[Directive] Reproduce all of the listing below without alteration.

[Source data]

------------------------------------------------------------

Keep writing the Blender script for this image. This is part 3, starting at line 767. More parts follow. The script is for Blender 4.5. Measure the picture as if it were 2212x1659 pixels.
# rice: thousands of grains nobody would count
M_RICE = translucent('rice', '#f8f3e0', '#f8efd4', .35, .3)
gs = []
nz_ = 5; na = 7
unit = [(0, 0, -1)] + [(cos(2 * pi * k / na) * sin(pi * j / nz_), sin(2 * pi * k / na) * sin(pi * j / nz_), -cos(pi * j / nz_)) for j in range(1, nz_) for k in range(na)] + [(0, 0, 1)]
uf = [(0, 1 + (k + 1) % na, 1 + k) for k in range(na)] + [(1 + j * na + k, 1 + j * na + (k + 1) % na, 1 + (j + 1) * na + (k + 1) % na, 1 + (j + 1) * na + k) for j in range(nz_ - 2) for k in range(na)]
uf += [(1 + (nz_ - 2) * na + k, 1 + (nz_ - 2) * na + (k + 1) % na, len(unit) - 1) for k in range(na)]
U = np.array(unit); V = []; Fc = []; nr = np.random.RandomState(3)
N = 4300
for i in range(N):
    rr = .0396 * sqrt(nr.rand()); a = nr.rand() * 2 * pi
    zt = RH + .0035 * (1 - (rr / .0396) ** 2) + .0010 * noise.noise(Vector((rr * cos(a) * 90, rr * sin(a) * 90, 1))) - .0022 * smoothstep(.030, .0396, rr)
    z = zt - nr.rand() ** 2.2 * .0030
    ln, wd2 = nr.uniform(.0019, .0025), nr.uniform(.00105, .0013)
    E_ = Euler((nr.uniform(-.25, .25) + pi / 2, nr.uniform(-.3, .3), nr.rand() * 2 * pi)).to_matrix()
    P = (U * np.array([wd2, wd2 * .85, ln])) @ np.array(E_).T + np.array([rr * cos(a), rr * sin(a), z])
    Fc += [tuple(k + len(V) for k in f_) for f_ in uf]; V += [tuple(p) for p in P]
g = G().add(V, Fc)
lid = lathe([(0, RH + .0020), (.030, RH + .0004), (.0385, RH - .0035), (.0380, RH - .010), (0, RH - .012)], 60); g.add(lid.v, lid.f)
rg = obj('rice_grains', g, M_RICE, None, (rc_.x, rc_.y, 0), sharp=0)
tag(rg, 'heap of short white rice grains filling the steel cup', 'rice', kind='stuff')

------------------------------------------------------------

[Written reply]
Keep writing the Blender script for this image. This is part 3, starting at line 767. More parts follow. The script is for Blender 4.5. Measure the picture as if it were 2212x1659 pixels.
# rice: thousands of grains nobody would count
M_RICE = translucent('rice', '#f8f3e0', '#f8efd4', .35, .3)
gs = []
nz_ = 5; na = 7
unit = [(0, 0, -1)] + [(cos(2 * pi * k / na) * sin(pi * j / nz_), sin(2 * pi * k / na) * sin(pi * j / nz_), -cos(pi * j / nz_)) for j in range(1, nz_) for k in range(na)] + [(0, 0, 1)]
uf = [(0, 1 + (k + 1) % na, 1 + k) for k in range(na)] + [(1 + j * na + k, 1 + j * na + (k + 1) % na, 1 + (j + 1) * na + (k + 1) % na, 1 + (j + 1) * na + k) for j in range(nz_ - 2) for k in range(na)]
uf += [(1 + (nz_ - 2) * na + k, 1 + (nz_ - 2) * na + (k + 1) % na, len(unit) - 1) for k in range(na)]
U = np.array(unit); V = []; Fc = []; nr = np.random.RandomState(3)
N = 4300
for i in range(N):
    rr = .0396 * sqrt(nr.rand()); a = nr.rand() * 2 * pi
    zt = RH + .0035 * (1 - (rr / .0396) ** 2) + .0010 * noise.noise(Vector((rr * cos(a) * 90, rr * sin(a) * 90, 1))) - .0022 * smoothstep(.030, .0396, rr)
    z = zt - nr.rand() ** 2.2 * .0030
    ln, wd2 = nr.uniform(.0019, .0025), nr.uniform(.00105, .0013)
    E_ = Euler((nr.uniform(-.25, .25) + pi / 2, nr.uniform(-.3, .3), nr.rand() * 2 * pi)).to_matrix()
    P = (U * np.array([wd2, wd2 * .85, ln])) @ np.array(E_).T + np.array([rr * cos(a), rr * sin(a), z])
    Fc += [tuple(k + len(V) for k in f_) for f_ in uf]; V += [tuple(p) for p in P]
g = G().add(V, Fc)
lid = lathe([(0, RH + .0020), (.030, RH + .0004), (.0385, RH - .0035), (.0380, RH - .010), (0, RH - .012)], 60); g.add(lid.v, lid.f)
rg = obj('rice_grains', g, M_RICE, None, (rc_.x, rc_.y, 0), sharp=0)
tag(rg, 'heap of short white rice grains filling the steel cup', 'rice', kind='stuff')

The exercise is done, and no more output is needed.